テレホン法話
~3分間心のティータイム~

【第1204話】「躑躅(つつじ) 2021(令和3)年6月1日~10日


 お元気ですか。3分間心のティータイム。徳本寺テレホン法話、その第1204話です。

 ツツジの花は美しいですが、その名前の漢字は難しいです。私はたまたま「躑躅森(つつじもり)」さんという住職さんに出会い、その字を知りました。今でも辞書がないと書けません。「躑躅」という漢字は「てきちょく」とも読み、「いっては止まり、いっては止まりして進まない」という意味があるそうです。

 まさにその美しさを前に、足が進まなくなるようなツツジを見てきました。気仙沼市にある徳仙丈山のツツジです。日本最大級のツツジの名所だそうです。標高は711メートルですので、ハイキング感覚で、その美しさを愛でることができます。山の面積は約50ヘクタールで東京ドーム10個分に相当します。そこに約50万本のツツジが群生しているのです。下から見上げれば、新緑と燃えるような赤い花のコントラストに息をのむばかりです。山頂から眺めれば、果てしなく広がる赤いツツジの斜面の先に、気仙沼湾が見渡せます。そして、エゾハルゼミの鳴き声も響き、天地いっぱいの歓びが満ち溢れていました。
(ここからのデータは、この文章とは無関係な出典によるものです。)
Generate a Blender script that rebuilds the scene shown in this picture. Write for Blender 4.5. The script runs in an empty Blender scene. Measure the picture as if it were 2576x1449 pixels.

 徳仙丈山には昭和25年まで銅を採掘した鉱山がありました。昔は、屋根葺きや農耕馬用の草を集める山だったため、山焼きが行われました。また幾多の山火事や植林事業を経て、山頂一帯が「黒野牧(くろのぼく)」という土になりました。それがツツジの成長に適していたため、自生のヤマツツジの大群落になったといわれます。勿論、ツツジに魅了された先人たちが、下草刈りやツツジに絡まる蔦を刈る作業などを続けてきた地道な自然保護活動のおかげでもあります。

 徳仙丈山のツツジは、一株一株が背丈以上に大きくて圧倒されます。花の付き方も全然違います。大きな花の塊のようになって、枝葉が見えない程です。野生の花の命の勢いを感じます。庭先で育てられているツツジは、それなりに手入れされ、形も整えられていますが、華奢に感じられます。風雪に耐えて我が身を護り、仲間を増やし続ける野生の逞しさには敵いません。

 「峰の色 渓(たに)の響きもみなながら 吾が釈迦牟尼の声と姿と」曹洞宗を開かれた道元禅師のお歌です。「峰の色はお釈迦さまの姿、渓の響きはお釈迦さまの説法そのものである。この大自然がそのまま仏の心を示している」という内容のお歌です。翻って、我が身が清らかで、名利に囚われず、清々しい日々を送っていればこそ、大自然に仏を見出すことができるという意味でしょうか。自然は自分の美しさを誇ったりしません。人を選んでその美しさを隠したりもしません。ただ精一杯咲いているだけです。「ただ精一杯」を自然にできるようになれば仏さまです。徳仙丈山の自然の美しさを十分に堪能しつつじも、我が「てきちょく」人生は、一進一退の日々で、なかなか仏に辿り着けません。

 それでは又、6月11日よりお耳にかかりましょう。